How has your company solved the budget and integration challenges?  How do you hire for content creation roles?  I’d love to hear success and lessons learned stories.

photo credit: atrogu via Flickr

A Different Use for LinkedIn: Alumni Relations

Linkedinalumni About a year and a half ago, I left Accenture to join Brulant.  It was a big career change as I had been with Accenture (previously Andersen Consulting) since graduating college.  The opportunity to work at Brulant opened many new doors, but I also have deep respect and admiration for the people I had an opportunity to work with at Accenture.

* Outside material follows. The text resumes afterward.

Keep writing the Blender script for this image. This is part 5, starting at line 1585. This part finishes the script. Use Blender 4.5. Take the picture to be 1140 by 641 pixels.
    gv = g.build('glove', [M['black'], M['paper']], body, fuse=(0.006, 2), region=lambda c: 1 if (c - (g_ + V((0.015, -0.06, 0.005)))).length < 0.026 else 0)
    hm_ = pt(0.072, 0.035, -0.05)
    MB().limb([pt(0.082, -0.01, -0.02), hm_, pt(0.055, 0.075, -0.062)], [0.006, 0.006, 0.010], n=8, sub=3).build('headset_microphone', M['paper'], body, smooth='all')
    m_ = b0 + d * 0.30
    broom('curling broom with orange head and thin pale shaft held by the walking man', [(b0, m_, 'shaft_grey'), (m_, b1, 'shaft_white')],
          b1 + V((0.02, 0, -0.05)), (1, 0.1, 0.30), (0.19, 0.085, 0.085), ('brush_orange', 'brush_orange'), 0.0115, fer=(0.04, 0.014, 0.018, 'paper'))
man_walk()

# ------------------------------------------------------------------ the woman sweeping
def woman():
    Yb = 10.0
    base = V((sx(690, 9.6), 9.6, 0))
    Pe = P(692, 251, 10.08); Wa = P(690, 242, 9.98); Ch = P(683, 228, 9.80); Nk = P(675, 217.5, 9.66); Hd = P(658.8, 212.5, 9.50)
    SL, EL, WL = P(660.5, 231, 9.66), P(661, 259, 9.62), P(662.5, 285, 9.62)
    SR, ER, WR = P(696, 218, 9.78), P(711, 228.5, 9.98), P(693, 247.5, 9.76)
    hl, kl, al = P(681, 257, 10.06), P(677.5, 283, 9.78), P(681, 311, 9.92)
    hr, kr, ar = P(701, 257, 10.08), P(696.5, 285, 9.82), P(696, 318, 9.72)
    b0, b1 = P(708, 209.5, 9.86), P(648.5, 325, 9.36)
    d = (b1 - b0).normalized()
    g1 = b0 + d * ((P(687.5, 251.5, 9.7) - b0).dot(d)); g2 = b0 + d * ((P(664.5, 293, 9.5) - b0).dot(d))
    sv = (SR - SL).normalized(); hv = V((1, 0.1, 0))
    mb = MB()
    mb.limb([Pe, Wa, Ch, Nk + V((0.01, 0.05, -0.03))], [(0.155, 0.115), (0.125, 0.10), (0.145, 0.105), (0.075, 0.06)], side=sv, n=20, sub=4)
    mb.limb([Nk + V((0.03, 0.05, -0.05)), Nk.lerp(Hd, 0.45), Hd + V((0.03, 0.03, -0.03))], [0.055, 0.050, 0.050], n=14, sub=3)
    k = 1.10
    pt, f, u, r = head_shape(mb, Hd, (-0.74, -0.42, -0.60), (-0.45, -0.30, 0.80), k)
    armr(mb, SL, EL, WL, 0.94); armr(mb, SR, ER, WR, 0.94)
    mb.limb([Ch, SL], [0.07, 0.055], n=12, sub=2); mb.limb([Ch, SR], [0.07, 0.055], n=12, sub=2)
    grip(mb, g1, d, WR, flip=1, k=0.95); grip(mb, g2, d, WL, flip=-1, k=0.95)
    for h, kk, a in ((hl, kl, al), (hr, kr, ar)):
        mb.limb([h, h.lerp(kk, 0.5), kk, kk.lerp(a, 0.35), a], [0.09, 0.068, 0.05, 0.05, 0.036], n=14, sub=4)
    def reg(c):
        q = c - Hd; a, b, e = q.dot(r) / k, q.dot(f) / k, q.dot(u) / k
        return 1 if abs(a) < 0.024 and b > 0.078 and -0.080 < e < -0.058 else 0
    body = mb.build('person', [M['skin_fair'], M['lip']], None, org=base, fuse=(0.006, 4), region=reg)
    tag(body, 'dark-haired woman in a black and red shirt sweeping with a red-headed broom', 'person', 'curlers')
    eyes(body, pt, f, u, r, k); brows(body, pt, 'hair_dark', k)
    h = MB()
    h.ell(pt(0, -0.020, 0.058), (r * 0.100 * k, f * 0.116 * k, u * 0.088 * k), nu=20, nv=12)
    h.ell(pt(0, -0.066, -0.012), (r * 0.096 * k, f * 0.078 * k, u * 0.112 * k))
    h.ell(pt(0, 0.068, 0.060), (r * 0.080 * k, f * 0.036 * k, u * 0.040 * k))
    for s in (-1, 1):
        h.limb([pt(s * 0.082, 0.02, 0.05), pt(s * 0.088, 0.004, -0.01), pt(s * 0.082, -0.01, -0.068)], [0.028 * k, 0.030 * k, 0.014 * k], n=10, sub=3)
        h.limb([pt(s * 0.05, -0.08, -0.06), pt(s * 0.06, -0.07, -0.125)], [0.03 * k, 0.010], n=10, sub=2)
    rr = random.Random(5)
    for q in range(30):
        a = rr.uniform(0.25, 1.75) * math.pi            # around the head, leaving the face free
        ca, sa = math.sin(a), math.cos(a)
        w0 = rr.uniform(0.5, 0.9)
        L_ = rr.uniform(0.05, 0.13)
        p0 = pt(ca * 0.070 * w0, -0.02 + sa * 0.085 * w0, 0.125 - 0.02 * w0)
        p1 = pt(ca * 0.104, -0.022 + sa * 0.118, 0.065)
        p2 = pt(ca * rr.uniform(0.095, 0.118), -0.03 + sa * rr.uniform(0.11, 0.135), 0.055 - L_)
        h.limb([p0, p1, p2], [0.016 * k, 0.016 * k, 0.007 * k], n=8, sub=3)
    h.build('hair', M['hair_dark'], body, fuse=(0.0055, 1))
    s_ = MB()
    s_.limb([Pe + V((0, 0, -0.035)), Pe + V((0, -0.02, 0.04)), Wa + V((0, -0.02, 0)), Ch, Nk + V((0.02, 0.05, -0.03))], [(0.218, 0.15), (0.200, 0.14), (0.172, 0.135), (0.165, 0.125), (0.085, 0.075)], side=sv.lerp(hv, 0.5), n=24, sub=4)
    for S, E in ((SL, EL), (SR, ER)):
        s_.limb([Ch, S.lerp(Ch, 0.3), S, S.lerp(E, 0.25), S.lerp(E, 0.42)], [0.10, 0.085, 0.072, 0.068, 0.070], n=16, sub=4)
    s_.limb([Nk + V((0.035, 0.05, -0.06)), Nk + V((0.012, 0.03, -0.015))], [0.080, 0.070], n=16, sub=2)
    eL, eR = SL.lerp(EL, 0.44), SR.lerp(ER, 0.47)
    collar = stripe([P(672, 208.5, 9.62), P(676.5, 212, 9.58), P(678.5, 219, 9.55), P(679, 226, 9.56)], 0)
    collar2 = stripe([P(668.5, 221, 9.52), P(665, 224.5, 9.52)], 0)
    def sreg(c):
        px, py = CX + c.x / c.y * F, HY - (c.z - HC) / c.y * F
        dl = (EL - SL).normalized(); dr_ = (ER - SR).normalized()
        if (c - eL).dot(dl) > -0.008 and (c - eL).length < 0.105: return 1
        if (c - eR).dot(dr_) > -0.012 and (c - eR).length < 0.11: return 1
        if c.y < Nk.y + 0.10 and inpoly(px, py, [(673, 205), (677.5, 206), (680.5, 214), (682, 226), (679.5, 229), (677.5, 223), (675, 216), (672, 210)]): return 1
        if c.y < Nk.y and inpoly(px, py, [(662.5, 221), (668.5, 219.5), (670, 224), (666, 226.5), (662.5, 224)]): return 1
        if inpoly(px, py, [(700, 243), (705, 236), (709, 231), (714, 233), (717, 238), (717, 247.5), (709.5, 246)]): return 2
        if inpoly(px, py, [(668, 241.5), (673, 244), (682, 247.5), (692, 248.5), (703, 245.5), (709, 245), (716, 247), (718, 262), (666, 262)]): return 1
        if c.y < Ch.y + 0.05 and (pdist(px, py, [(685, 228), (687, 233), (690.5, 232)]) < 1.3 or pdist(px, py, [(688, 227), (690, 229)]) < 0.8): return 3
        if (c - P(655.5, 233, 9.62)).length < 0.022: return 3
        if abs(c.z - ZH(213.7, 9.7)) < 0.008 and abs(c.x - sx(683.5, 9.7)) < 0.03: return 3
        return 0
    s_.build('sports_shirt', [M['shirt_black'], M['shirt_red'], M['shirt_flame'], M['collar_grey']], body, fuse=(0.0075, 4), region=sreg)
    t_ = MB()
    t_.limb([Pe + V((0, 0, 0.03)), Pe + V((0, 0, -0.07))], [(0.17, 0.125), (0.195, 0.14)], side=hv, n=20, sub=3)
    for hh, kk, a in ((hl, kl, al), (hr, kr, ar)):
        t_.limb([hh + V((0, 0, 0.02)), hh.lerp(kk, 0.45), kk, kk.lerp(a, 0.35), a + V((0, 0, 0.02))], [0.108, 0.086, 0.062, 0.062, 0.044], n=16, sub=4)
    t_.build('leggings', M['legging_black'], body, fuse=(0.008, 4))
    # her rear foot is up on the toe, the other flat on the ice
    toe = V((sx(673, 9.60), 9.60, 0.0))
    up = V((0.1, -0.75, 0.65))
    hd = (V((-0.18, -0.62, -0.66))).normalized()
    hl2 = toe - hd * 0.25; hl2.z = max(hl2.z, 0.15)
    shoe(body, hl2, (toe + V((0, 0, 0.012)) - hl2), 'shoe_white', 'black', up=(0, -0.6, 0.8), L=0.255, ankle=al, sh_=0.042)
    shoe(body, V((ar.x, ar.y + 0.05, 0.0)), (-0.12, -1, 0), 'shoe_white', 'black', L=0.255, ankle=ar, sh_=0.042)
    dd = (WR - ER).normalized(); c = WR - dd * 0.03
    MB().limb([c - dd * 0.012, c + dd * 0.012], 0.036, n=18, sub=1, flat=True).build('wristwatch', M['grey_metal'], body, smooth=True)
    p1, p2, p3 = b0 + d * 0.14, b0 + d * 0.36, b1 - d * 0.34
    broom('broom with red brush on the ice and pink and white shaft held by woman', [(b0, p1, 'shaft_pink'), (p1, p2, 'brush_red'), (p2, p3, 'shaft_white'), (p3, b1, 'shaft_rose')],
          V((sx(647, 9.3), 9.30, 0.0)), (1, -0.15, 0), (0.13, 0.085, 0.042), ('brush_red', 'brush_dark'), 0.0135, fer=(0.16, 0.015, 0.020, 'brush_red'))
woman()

Yesterday I received an invite through LinkedIn, as a reminder to reconnect to their alumni network site and "check in."  I'm used to the connection requests and "Can you recommend someone who…" requests, but this one was different.  It was a unique landing page within LinkedIn that was a simple redirect to register for the alumni network.  The page includes a drawing for an iPod Touch and some flash content of stories from other alums.

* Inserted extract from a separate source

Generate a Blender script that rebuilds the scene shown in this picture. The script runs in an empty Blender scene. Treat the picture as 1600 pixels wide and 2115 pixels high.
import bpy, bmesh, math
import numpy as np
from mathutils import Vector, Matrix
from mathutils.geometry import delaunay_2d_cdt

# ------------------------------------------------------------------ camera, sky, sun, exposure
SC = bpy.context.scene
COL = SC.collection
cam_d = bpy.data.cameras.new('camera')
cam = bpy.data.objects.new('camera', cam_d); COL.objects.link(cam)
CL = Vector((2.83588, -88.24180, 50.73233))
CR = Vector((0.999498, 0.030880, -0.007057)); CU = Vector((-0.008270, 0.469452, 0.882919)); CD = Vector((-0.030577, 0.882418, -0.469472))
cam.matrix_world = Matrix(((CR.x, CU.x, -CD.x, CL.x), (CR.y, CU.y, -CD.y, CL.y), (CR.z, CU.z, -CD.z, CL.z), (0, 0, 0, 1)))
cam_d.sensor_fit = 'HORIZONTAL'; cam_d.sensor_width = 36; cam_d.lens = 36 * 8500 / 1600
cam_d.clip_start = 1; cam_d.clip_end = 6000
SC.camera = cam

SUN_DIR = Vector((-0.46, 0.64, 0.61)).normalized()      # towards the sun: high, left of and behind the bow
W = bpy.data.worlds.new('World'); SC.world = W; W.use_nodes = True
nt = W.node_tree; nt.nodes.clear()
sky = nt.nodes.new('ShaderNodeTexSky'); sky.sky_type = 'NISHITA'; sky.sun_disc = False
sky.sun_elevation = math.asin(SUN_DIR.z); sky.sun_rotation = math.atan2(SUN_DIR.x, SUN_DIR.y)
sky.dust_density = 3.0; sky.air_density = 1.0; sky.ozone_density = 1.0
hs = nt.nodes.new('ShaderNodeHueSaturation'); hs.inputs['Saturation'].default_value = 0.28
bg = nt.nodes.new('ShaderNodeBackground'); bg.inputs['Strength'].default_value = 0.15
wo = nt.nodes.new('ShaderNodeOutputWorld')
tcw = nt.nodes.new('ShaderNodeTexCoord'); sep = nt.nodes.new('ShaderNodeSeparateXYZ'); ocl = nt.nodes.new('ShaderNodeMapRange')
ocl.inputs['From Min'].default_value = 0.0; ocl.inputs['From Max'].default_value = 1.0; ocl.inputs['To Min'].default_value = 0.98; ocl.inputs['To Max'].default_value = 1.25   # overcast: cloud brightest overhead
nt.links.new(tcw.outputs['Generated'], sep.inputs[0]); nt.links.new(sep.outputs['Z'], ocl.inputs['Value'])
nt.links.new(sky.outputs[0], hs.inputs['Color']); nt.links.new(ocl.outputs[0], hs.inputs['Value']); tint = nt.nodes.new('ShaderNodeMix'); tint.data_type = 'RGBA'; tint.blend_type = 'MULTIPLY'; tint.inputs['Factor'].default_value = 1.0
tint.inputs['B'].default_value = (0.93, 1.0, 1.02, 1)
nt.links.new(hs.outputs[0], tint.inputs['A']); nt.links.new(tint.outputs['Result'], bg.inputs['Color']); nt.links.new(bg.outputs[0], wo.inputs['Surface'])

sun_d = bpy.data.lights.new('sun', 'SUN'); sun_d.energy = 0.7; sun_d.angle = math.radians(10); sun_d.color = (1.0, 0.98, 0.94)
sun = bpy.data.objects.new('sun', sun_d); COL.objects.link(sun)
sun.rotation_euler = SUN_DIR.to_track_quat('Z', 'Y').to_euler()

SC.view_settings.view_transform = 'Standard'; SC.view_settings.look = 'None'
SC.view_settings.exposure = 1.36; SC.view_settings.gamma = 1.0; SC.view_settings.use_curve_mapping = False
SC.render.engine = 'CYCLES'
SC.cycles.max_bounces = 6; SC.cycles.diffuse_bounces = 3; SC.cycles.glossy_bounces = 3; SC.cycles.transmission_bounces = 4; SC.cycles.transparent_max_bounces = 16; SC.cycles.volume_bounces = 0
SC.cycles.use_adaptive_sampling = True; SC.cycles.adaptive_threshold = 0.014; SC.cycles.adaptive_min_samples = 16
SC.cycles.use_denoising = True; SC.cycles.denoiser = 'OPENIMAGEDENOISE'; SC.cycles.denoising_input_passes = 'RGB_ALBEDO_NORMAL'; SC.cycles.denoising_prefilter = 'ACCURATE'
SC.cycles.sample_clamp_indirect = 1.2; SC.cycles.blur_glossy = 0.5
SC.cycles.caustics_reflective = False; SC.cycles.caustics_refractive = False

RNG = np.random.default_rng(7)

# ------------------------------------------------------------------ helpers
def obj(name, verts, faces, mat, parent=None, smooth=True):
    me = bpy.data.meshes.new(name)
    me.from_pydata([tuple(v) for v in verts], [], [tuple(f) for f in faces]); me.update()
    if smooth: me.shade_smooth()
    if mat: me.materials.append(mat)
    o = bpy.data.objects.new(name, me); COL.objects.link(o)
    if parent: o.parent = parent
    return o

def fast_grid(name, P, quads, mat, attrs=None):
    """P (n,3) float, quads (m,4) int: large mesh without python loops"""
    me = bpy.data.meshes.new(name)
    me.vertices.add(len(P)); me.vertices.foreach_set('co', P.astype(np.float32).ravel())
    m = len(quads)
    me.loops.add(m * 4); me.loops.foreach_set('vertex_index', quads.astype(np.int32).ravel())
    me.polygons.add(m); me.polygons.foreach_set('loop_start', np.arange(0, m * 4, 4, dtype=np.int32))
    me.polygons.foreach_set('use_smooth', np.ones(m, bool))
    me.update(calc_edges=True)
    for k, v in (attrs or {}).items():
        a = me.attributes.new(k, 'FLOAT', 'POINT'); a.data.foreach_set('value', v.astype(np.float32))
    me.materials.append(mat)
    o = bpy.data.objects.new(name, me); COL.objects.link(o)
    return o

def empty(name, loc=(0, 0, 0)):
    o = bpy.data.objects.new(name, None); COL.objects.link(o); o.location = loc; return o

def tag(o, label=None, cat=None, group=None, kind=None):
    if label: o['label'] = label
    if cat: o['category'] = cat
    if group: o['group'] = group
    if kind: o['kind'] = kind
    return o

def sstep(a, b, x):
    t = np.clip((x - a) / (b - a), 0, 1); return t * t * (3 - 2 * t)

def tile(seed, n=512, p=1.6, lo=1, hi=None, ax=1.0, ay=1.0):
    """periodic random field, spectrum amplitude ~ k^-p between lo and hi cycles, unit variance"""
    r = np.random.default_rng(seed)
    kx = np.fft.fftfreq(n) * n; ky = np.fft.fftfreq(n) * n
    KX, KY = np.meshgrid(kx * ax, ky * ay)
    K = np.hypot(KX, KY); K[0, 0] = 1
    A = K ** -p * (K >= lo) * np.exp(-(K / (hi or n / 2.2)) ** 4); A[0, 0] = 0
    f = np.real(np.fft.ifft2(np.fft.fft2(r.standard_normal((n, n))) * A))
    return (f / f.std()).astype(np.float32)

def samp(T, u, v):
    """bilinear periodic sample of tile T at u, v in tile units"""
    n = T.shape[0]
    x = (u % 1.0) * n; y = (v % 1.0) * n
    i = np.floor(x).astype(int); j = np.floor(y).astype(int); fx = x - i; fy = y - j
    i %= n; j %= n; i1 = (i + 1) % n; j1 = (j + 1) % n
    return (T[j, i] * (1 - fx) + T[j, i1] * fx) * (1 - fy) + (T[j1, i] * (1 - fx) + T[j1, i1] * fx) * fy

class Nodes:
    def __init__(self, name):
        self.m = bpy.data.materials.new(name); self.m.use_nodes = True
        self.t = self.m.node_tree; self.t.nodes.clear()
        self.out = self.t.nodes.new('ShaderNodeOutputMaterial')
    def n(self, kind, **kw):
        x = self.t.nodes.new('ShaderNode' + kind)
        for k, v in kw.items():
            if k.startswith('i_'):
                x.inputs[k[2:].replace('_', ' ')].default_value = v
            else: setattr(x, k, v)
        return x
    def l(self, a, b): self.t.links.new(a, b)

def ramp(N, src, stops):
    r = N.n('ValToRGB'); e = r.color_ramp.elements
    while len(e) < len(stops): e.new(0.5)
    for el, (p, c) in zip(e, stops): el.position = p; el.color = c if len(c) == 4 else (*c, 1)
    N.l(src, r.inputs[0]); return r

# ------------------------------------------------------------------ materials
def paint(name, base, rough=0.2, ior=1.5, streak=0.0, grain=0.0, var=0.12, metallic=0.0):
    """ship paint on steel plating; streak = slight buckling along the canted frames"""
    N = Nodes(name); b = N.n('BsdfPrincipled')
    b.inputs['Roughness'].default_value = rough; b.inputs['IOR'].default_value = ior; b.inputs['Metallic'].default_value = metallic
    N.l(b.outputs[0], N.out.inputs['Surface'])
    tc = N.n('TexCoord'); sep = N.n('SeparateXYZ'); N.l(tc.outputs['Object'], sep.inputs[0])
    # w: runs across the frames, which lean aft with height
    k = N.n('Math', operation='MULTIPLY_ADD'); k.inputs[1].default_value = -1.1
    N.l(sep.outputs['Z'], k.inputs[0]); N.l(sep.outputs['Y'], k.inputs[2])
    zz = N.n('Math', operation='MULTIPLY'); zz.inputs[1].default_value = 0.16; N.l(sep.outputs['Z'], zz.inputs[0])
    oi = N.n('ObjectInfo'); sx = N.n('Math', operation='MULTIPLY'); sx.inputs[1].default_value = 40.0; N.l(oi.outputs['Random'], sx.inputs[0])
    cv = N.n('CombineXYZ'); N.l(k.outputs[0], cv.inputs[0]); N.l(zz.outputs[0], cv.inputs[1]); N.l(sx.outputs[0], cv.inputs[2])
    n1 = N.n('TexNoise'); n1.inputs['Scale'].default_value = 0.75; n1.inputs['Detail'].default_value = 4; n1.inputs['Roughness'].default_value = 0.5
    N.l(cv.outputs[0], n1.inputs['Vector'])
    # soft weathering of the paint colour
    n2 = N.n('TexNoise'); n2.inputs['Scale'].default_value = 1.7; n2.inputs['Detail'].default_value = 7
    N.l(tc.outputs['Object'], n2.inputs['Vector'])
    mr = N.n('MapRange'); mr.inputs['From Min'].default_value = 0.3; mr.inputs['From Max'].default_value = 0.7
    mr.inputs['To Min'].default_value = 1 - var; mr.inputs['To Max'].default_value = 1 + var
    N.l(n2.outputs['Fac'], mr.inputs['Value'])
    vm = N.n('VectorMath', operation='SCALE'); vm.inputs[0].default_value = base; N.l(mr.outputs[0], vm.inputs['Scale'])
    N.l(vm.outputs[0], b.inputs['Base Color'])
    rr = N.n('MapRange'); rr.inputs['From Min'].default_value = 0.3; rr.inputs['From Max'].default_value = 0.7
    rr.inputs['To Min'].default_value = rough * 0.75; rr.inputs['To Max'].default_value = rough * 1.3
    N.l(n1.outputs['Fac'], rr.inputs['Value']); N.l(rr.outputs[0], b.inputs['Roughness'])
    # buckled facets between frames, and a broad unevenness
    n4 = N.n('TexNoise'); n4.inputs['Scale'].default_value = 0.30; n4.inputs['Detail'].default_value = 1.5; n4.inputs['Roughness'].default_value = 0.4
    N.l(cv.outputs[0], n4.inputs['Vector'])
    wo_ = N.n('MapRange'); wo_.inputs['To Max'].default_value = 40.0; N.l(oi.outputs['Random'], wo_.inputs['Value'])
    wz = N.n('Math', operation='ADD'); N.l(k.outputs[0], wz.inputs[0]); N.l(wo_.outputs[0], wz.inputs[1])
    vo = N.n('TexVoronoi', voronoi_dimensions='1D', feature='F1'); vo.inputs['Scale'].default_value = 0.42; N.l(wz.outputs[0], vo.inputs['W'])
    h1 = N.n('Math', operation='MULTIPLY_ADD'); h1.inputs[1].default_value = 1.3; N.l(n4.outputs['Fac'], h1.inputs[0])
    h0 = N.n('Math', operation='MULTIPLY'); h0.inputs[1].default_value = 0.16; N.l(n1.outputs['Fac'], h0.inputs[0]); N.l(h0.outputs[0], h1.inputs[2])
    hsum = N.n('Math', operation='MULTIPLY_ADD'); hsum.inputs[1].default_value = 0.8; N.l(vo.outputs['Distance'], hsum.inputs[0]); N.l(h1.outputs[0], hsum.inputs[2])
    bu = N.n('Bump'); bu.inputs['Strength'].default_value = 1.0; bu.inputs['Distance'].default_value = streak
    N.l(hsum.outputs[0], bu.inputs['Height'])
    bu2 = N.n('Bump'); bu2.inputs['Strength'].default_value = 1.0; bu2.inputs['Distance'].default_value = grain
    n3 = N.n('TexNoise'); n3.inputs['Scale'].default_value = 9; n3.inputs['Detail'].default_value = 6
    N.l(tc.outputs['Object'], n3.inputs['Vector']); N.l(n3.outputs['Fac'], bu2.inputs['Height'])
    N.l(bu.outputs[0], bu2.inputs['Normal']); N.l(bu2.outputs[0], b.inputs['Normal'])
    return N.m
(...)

In addition to employee engagement, Accenture is leveraging a great tool like LinkedIn for alumni engagement.  Knowing how many folks are using LinkedIn (including recent data on a 361% year over year increase), and the high probability that those folks who left Accenture have a profile, this is a smart, simple and innovative way to reconnect with alumni.  Nice work. 

Does your company have a relations program with your alumni, and is it a good one?

Blog policy? Try a Social Media Policy

Toes_2My company, Brulant, has been around for many years, but is just recently embracing elements of social media internally. In the past few months I have immersed myself in social media to learn – each day I find something new about what our clients can do and what we can do internally.  I’m still learning, but one of the first pieces of advice was to get a blogging policy out there for the company.  We don’t have official corporate blogs in place yet, but I hope to one day soon.  Even so, people need to know what can help them and hurt them regardless of social media tools in play.

I started by looking for other examples out there.  Here are some things I dug up, and I’ll add to this as I find more.  Frankly I started saving so many links and examples it became redundant.  Some of the most valuable finds:

  • A colleague from the Technology Marketing Executive Council run by Forrester shared his firm’s policy (I’ll ask permission to mention him here before I give him up).
  • John Cass, who I connected with over Twitter and Social Media Breakfasts in Boston, has written a book about corporate blogging along with a companion wiki.  He also is a contributor to the list of Fortune 500 companies that have blogs.
  • Charlene Li from Forrester has a wiki of example corporate blog policies, although some of the links are DOA.  Her new book Groundswell with Josh Bernoff has a whole chapter dedicated to "the groundswell inside your company," but the strategy and advice for marketers applies throughout. This is a fundamental book everyone should read. There, I said it. And I just bought 15 copies to give to the people on our internal social media interest group.

Combing through all of these, it was clear that what was relevant to blogging policies is relevant to other sites like Facebook, YouTube, Twitter and many others.  Aside from the HR verbiage around "disciplinary action up to termination may occur" for policy violations, the policy is really designed to promote professional and open dialog regardless of the technology.  Frankly, people need to be aware that firm executives (not to mention our clients) are watching the content generated on the interwebs and should act accordingly. 

Here is the outline of our policy and paraphrased snippets of what is included.  Contact me directly if you would like a copy, although we are still in the process of finalizing and publishing internally.  What have you included in yours and how could we improve this?

  • Agency Monitoring and Privacy Policy
    Essentially saying, "yes, executives are watching and you are responsible for your content out there especially when talking about work on your personal blogs, Face book profiles and forums."
  • Promote Interactivity and Individuality
    Be personal, clear about the purpose of your content, and be responsive to emails, comments and feedback.
  • Promote Free Expression
    Don’t censor comments unless they violate the policy (i.e. confidentiality), and don’t restrict access.  Allow and encourage conversation through comments and sharing of ideas.
  • Strive for Factual Truth and Scholarship
    Never plagiarize, do not use assumed names, and cite sources referenced in each post.  Learn about Creative Commons. 
  • Be As Transparent As Possible
    Reveal as much as your are comfortable with about your identity while being mindful of your own privacy.  Disclose conflicts of interest and other professional associations.
  • Be Professional
    Balance time spent in social media and don’t let it interfere with your work.  Don’t talk about specific clients without their formal approval.  Be mindful of what information is confidential to the firm or our clients.  Live the values in our internal team member handbook.  Respect copyright, the law and other people – disagree gracefully and respectfully. 
  • Examples of Situations Where The Policy Applies and Does Not

I’d value further advice on improving, and as we evolve our use of tools and engaging in conversations we will keep the policy updated.  Already I wish we had an internal wiki to use to collaborate with the team drafting this.  Does your company have a similar policy?  Who drafted it?  What was the response when it was published to everyone?

Thanks to Becky McCray and jwhitcomb for suggesting to write this up.